Activist investor corners Sapporo
Sapporo shareholders could be in for a rude awakening if Steel Partners and allies decide to sell their 18.6 percent stake in the Japanese brewer. Without an activist stock owner around who’s keen to improve the brewer’s poor performance as well as buy more shares, the stock price may plummet.
After a year-and-a-half of spinning its wheels and getting bad press, the U.S. fund Steel Partners is getting impatient in the stalemate with Sapporo’s board, it was reported.
In the world of dealmakers, an activist investor is someone out to change a company for the benefit of its share price -- in other words, activist investors are driven purely by financial motivation. When Steel Partners first bought into Sapporo early last year, they hoped to obtain a controlling stake quickly in order to use their muscle to turn the company around. However, influential Japanese shareholders stopped Steel Partners in their tracks. They soon cut their goal down to one third of Sapporo’s shares. Even that goal has proven unobtainable.
Steel Partners, who are Sapporo’s major investor, may be genuinely worried that the value of their investment will fall unless Sapporo gets its act together quickly. These days, Sapporo resembles a property developer that brews beer. Given the contagious nature of the U.S. mortgage crisis, the sluggishness of Japan’s real-estate sector is a growing concern.
There is even more reason for concern: Sapporo’s second largest investor, Third Avenue Management, dropped its stake to 4.7 percent from 5.8 percent, according to a regulatory filing in July.
The 132-year-old company has resisted Steel Partner’s push for change so far, because of the support of key domestic shareholders. That’s allowed the brewer’s decline to continue. Beer sales for the first six months 2008 show that Suntory has replaced Sapporo in the number three slot in Japan, taking the spot its rival held for two decades.

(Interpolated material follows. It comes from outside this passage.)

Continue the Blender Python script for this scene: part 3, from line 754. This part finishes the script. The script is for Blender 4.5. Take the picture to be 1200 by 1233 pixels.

It’s no wonder Sapporo’s return on equity is falling, even if a property sale should temporarily bolster returns this year. The brewer doesn’t lack ideas on how to bolster its business. Steel Partners submitted a 170-page report last year. That called for management to divest the non-core restaurant and nonalcoholic drink businesses, to improve margins at the already-strong real estate unit and to focus more on its popular, premium beer Yebisu which, ironically given Sapporo’s prospects, means "god of commerce."
Sapporo hasn’t paid serious attention to Steel Partners. Instead, it has persuaded investors to toughen up its takeover defences twice in as many years. That will look particularly short-sighted on Sapporo’s investors’ part if Steel Partners do decide to swear off beer and sell their stake in Sapporo.